Of course, every writer makes a choice about how to tell a particular story and perspective is, well, a matter of perspective, but to utterly dismiss the first person is, to my mind, completely wrong. There are those writers who believe that first person perspective is a cowardly refuge – but this is to dismiss many, many fine stories and novels. Would Dracula be as interesting if told from a third person perspective? Frankenstein? The Wasp Factory?

What the omniscient/ cinematic form of narrative cannot do is look into a character’s thought processes or soul, and most certainly cannot give the same perspective as the camera. If one considers, say, the climactic gunfight in Sergio Leone’s The Good, The Bad and The Ugly, with its use of mid-shot, close-up, extreme-close up and music one realizes that such a scene with all its tension is difficult if not impossible to recreate on the page.
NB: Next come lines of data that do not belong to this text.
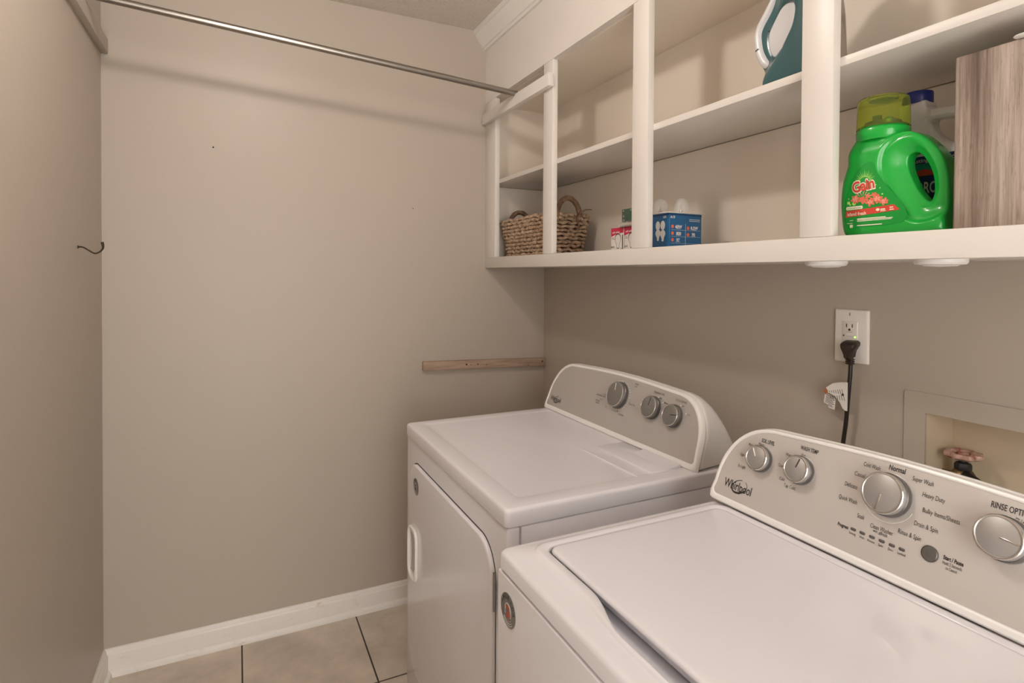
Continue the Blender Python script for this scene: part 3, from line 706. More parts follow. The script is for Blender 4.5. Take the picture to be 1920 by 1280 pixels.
# ------------------------------------------------------------ recessed washer box
rb_ = thing('washer_supply_box', 'recessed yellowed supply box with flush frame in the wall behind the washer', 'recessed box', (0, -1.745, 1.0))
bm = new()          # liner: back, far side, top, bottom
box(bm, RD, RD + .006, RY0, RY1, RZ0, RZ1); box(bm, .001, RD, RY1 - .003, RY1, RZ0, RZ1); box(bm, .001, RD, RY0, RY0 + .003, RZ0, RZ1)
box(bm, .001, RD, RY0 + .003, RY1 - .003, RZ1 - .003, RZ1); box(bm, .001, RD, RY0 + .003, RY1 - .003, RZ0, RZ0 + .003)
finish(bm, 'box_liner', M['box_in'], rb_, smooth=0)
bm = new()
fy0, fy1, fz0, fz1 = -1.945, -1.549, .83, 1.122
rs = []
def ffr(x, e, inner=False):
    if not inner: return [(x, p[0], p[1]) for p in rrect(fy0 + e, fy1 - e, fz0 + e, fz1 - e, .006, n=4)]
    return [(x, p[0], p[1]) for p in rrect(RY0 + .003, RY1 - .003, RZ0 + .003, RZ1 - .003, .003, n=4)]
loft(bm, [ffr(0, 0), ffr(-.0022, .0), ffr(-.0030, .001), ffr(-.0030, 0, True), ffr(.002, 0, True)], False, False)
finish(bm, 'frame', M['wall'], rb_, smooth=0)
vz = .990
vl = thing('water_valve', 'brass water valve with chipped red wheel handle inside the supply box', 'valve', (.055, -1.632, .87))
Vm = Matrix.Translation((.052, -1.632, 0))
bm = new()
rings = []
for z, k in ((vz + .004, .70), (vz + .0085, .97), (vz + .0125, 1.0), (vz + .0165, .96), (vz + .017, .72), (vz + .013, .60), (vz + .008, .62)):
    rings.append([Vm @ Vector(((.031 + .0032 * cos(8 * a_)) * k * cos(a_), (.031 + .0032 * cos(8 * a_)) * k * sin(a_), z)) for a_ in [2 * pi * i / 64 for i in range(64)]])
rings.append(rings[0]); loft(bm, rings, False, False)
for k in range(4):
    a_ = pi / 4 + k * pi / 2; tube(bm, [Vm @ Vector((.006 * cos(a_), .006 * sin(a_), vz + .008)), Vm @ Vector((.024 * cos(a_), .024 * sin(a_), vz + .011))], .0035, 8)
lathe(bm, [(.009, vz + .002), (.009, vz + .014), (.006, vz + .016)], Vm, 18)
finish(bm, 'wheel_handle', M['valve_red'], vl)
bm = new(); lathe(bm, [(.007, vz - .012), (.007, vz + .002)], Vm, 16); lathe(bm, [(.013, vz - .020), (.0145, vz - .017), (.0145, vz - .008), (.012, vz - .004), (.009, vz - .003)], Vm, 6); finish(bm, 'stem', M['black'], vl)
bm = new(); lathe(bm, [(.012, vz - .120), (.014, vz - .070), (.018, vz - .050), (.021, vz - .040), (.021, vz - .028), (.016, vz - .020), (.010, vz - .017)], Vm, 20)
tube(bm, [(.052, -1.632, vz - .036), (.040, -1.600, vz - .034)], .010, 14); finish(bm, 'valve_body', M['brass'], vl)
bm = new(); tube(bm, catmull([(.045, -1.640, vz - .030), (.030, -1.664, vz - .034), (.020, -1.690, vz - .050), (.012, -1.705, vz - .09), (.008, -1.705, vz - .108)], 6), .0125, 16); finish(bm, 'supply_hose', M['black'], vl)

# puck lights under the cabinet
for x, y, w_ in ((-.224, -1.527, 'near the supply outlet'), (-.2235, -1.726, 'nearest the camera')):
    pk = thing('puck_light', 'round white puck light under the cabinet, ' + ('above the wall outlet' if y > -1.6 else 'below the wood-grain box'), 'puck light', (x, y, 1.386), 'puck lights under the cabinet')
    bm = new(); lathe(bm, [(.037, 1.386), (.037, 1.380), (.034, 1.3765), (.027, 1.3755)], Matrix.Translation((x, y, 0)), 36); finish(bm, 'housing', M['plastic'], pk)
    bm = new(); lathe(bm, [(.027, 1.3758), (.022, 1.3735), (.0001, 1.3725)], Matrix.Translation((x, y, 0)), 30, True, False); finish(bm, 'lens', M['hdpe'], pk)

# ------------------------------------------------------------ things in the cabinet
CF = 1.4267
Yf = lambda x: frame((x, 0, 0), (0, -1, 0), (0, 0, 1), (-1, 0, 0))     # (u=-y, v=z, d towards the room)

# wicker basket
bk = thing('wicker_basket', 'woven wicker basket with two arched handles in the far bottom bay', 'basket', (-.15, -.25, CF))
def bring(t_, e=0):
    x0 = -.222 - .018 * t_ + e; x1 = -.075 + .018 * t_ - e; y0 = -.425 - .027 * t_ + e; y1 = -.085 + .030 * t_ - e
    return rrect(x0, x1, y0, y1, .02, CF + .002 + .142 * t_, n=3)
bm = new(); loft(bm, [bring(0, .006), bring(.5, .006), bring(.97, .006), bring(.97, .012), bring(.1, .012)]); finish(bm, 'basket_shade_liner', M['liner'], bk)  # dark inner liner; its colour paints the shade between the strands
def strand(bm, c, d, n_, L, r, tilt):
    """one plump strand lying on the basket wall: centre, running direction, outward normal"""
    d = d.normalized(); n_ = n_.normalized(); w = n_.cross(d)
    dd = d * cos(tilt) + w * sin(tilt); ww = n_.cross(dd)
    rings = []
    for k in range(7):
        t_ = -1 + 2 * k / 6; q = sqrt(max(.04, 1 - t_ * t_ * .96)); bend = n_ * (.35 * r * (1 - t_ * t_))
        rings.append([c + dd * (L / 2 * t_) + bend + (n_ * cos(a_) + ww * sin(a_) * .85) * r * q for a_ in [2 * pi * j / 7 for j in range(7)]])
    loft(bm, rings)
bm = new(); NR = 10
for row in range(NR):
    t_ = (row + .5) / NR; ring = [Vector(p) for p in bring(t_)]
    per = [0]
    for i in range(len(ring)): per.append(per[-1] + (ring[(i + 1) % len(ring)] - ring[i]).length)
    tot = per[-1]; s = random.random() * .01; ctr = Vector((-.15, -.25, 0))
    while s < tot:
        i = max(k for k in range(len(ring)) if per[k] <= s)
        a_, b_ = ring[i], ring[(i + 1) % len(ring)]; f_ = (s - per[i]) / max(1e-6, per[i + 1] - per[i])
        c = a_.lerp(b_, f_); d = (b_ - a_); n_ = Vector((d.y, -d.x, 0))
        if n_.dot(Vector((c.x, c.y, 0)) - ctr) < 0: n_ = -n_
        end = abs(n_.normalized().y) > .7
        L = random.uniform(.028, .040) if end else random.uniform(.017, .026)
        strand(bm, c + n_.normalized() * random.uniform(-.001, .003) + Vector((0, 0, random.uniform(-.0012, .0012))), d, n_, L, random.uniform(.0066, .0092), (1 if (row + int(s / .02)) % 2 else -1) * random.uniform(.2, .65) * (.6 if end else 1.25) * random.uniform(.6, 1.25))
        s += L * .62
finish(bm, 'woven_wall', M['wicker'], bk, smooth=80)
bm = new()          # braided rim
ring = [Vector(p) for p in bring(1.03)]
for i in range(len(ring)):
    a_, b_ = ring[i], ring[(i + 1) % len(ring)]; n_seg = max(1, int((b_ - a_).length / .012))
    for k in range(n_seg):
        c = a_.lerp(b_, (k + .5) / n_seg); strand(bm, c + Vector((0, 0, random.uniform(-.002, .003))), b_ - a_, Vector((0, 0, 1)), .026, .0068, random.uniform(.5, .9) * (1 if k % 2 else -1))
finish(bm, 'braided_rim', M['wicker'], bk, smooth=80)
for y, x, dz in ((-.055, -.150, -.006), (-.452, -.150, 0)):
    bm = new(); pts = [Vector((x + .050 * cos(a_) * 1.0, y + .004 * sin(a_), CF + .140 + dz + (.074 if y < -.2 else .064) * sin(a_))) for a_ in [radians(-12 + 204 * k / 30) for k in range(31)]]
    tube(bm, pts, lambda t_: .0088 + .0014 * abs(sin(t_ * 26)), 10)
    for k in range(2, 29, 2):
        d = (pts[k + 1] - pts[k - 1]).normalized(); n_ = Vector((0, -1, 0)); strand(bm, pts[k] + n_ * .0045, d, n_, .02, .0045, 1.0); strand(bm, pts[k] - n_ * .0045, d, -n_, .02, .0045, 1.0)
    finish(bm, 'basket_handle', M['wicker_d'], bk, smooth=80)
bm = new()
tube(bm, catmull([(-.125, -.470, 1.552), (-.120, -.468, 1.575), (-.105, -.470, 1.590), (-.082, -.474, 1.599), (-.064, -.476, 1.599)], 5), lambda t_: .0048 - .003 * t_, 8)
tube(bm, catmull([(-.118, -.468, 1.580), (-.128, -.478, 1.560), (-.122, -.480, 1.535), (-.13, -.474, 1.520)], 5), .0035, 8)
finish(bm, 'tied_strand', M['wicker_d'], bk, smooth=80)

# red-and-white light bulb boxes
def bulb_outline(cx, cy, s): 
    pts = []
    for a_ in range(-50, 231, 12): pts.append((cx + s * .30 * cos(radians(a_)), cy + s * .22 + s * .30 * sin(radians(a_))))
    pts += [(cx - s * .13, cy - s * .16), (cx - s * .11, cy - s * .34), (cx, cy - s * .40), (cx + s * .11, cy - s * .34), (cx + s * .13, cy - s * .16)]
    return pts
for i, (y0, lab) in enumerate(((-.795, 'red and white light bulb box left of the two beside the basket'), (-.8615, 'red and white light bulb box next to the cabinet upright, under the green card'))):
    t = thing('light_bulb_box', lab, 'box', (-.17, y0 - .03, CF), 'red and white bulb boxes on the bottom shelf')
    Bm = Yf(-.205); y1 = -y0; w_ = .0635; hh = .0755
    bm = new(); box(bm, y1, y1 + w_, CF, CF + hh, -.06, 0, .0012, 1, Bm); ct = finish(bm, 'carton', M['white_card'], t)
    bm = new()
    pts = [(y1 + .001, CF + hh - .001), (y1 + w_ - .001, CF + hh - .001), (y1 + w_ - .001, CF + hh - .0175)] + [(y1 + w_ - .001 - (w_ - .002) * k / 8, CF + hh - .0175 - .009 * (k / 8) ** 2 - .001 * k / 8) for k in range(1, 9)]
    extrude_poly(bm, pts, Bm, .0001, .0005); imprint(ct, bm, M['crimson'])
    bm = new()
    text(bm, 'soft white', y1 + .026, CF + hh - .0145, .0062, Bm, width=.036, depth=.0008, bold=.015); imprint(ct, bm, M['wprint'])
    bm = new(); o_ = bulb_outline(y1 + .036, CF + .030, .052); inn = bulb_outline(y1 + .036, CF + .030, .046)
    va = [bm.verts.new(Bm @ Vector((u, v, .0006))) for u, v in o_]; vb = [bm.verts.new(Bm @ Vector((u, v, .0006))) for u, v in inn]
    for k in range(len(va)): bm.faces.new((va[k], va[(k + 1) % len(va)], vb[(k + 1) % len(va)], vb[k]))
    text(bm, '60W', y1 + .010, CF + .016, .006, Bm, depth=.0006); text(bm, '4', y1 + .052, CF + .010, .006, Bm, depth=.0006)
    box(bm, y1 + .004, y1 + .018, CF + .040, CF + .041, .0002, .0006, 0, 1, Bm); box(bm, y1 + .004, y1 + .015, CF + .044, CF + .045, .0002, .0006, 0, 1, Bm)
    extrude_poly(bm, [(y1 + .020, CF + .003), (y1 + .050, CF + .003), (y1 + .050, CF + .008), (y1 + .020, CF + .008)], Bm, .0002, .0006)
    if i == 0: box(bm, y1 + .057, y1 + .0605, CF + .006, CF + .052, .0002, .0006, 0, 1, Bm)
    imprint(ct, bm, M['ink'])
t = thing('blister_pack', 'dark green carded pack in a clear tray on top of the red bulb boxes', 'blister pack', (-.18, -.88, CF + .077))
Bm = Yf(-.20)
bm = new(); box(bm, .842, .915, CF + .0905, CF + .1290, -.003, 0, .0006, 1, Bm); cd = finish(bm, 'card', M['dgreen'], t)
bm = new(); loft(bm, [[(-.195 + x_, p[1] - .882, p[2]) for x_, p in ((q[0], q) for q in rrect(-.022 + e, .03 - e, -.045 + e, .045 - e, .006, z_, 4))] for e, z_ in ((0, CF + .0765), (.002, CF + .080), (.004, CF + .088), (.010, CF + .0905))]); finish(bm, 'clear_tray', M['clear'], t)
bm = new(); text(bm, '40', .850, CF + .124, .0045, Bm, depth=.0004); text(bm, 'LED', .888, CF + .124, .0045, Bm, depth=.0004); text(bm, 'G', .851, CF + .108, .006, Bm, depth=.0004); text(bm, 'E12', .853, CF + .096, .0045, Bm, depth=.0004); imprint(cd, bm, M['wprint'])

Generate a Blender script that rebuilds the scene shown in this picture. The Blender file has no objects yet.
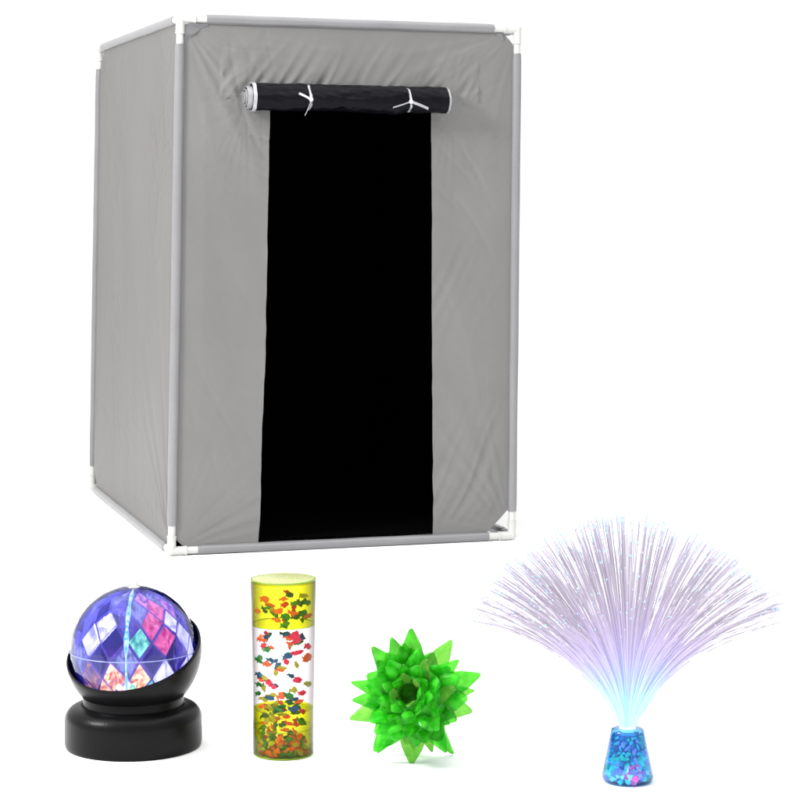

Certain quirks of an actor’s face, the colour of their eyes, their particular way of moving, their clothing, the cinematic baggage they bring with them all add to a scene – when Harrison Ford loses his hat in the Last Crusade, for example, the audience reacts to it for various different reason, all linked to both character and actor, a reaction which is hard to recreate by simply saying ‘as the tank hurtled towards the abyss, Indy’s hat flew off.’ Clint Eastwood narrowing his eyes in ‘Unforgiven’ has a resonance that mere words cannot hope to match.

To use a really extreme example of first person-most-positively-definitely-not-cinematic narrative:

Remembering- Do you hear, my little red?
Hold me softly. The cold grows.
I remember:
- I am hugely black and hopeful. I bounce on six legs along the mountains in the new warm… Sing the changer, Sing the stranger! Will the changes change forever… All humans have worlds now. Another change!
Eagerly I bound on sunward following the tiny thrill in the air. The forests have been shrinking again. Then I see. It is me! Me Myself, MOGGADEET-I have grown bigger more in the winter cold! I astonish myself, Moggadeet-the-small!
Excitement, enticement shrilling from the sun-side of the world. I come!… The sun is changing again, too. Sun is walking in the night! Sun is walking back to Summer in the warming of the light!… Warm is Me Moggadeet. Myself. Forget the bad-time winter.
Memory quakes me.
The Old One.

Love is the Plan, The Plan is Death by James Tiptree Jr

Any attempt to render the above passage as a purely objective narrative would miss so very, very much. Moggadeet’s internal thought processes could never possibly be captured by a straightforward, third-person omniscient/ cinematic narrative.

As human beings we experience life subjectively, everything we see, hear, touch, taste and smell is filtered through our senses and has a resonance for us which is unique to us (the taste of rich tea biscuits and orange squash, for example, takes me back to my childhood almost instantly and the smell of wood smoke on a warm summer’s day does much the same thing).

Ultimately, the writer of fiction has many, many tools at his disposal, tools which are unique to prose (as opposed to script writing) and it strikes me as being very wrong to dismiss any or all of them, cinematic writing included.

It all boils down to the right tool for the job - after all, you wouldn’t use a screwdriver on a nail, would you?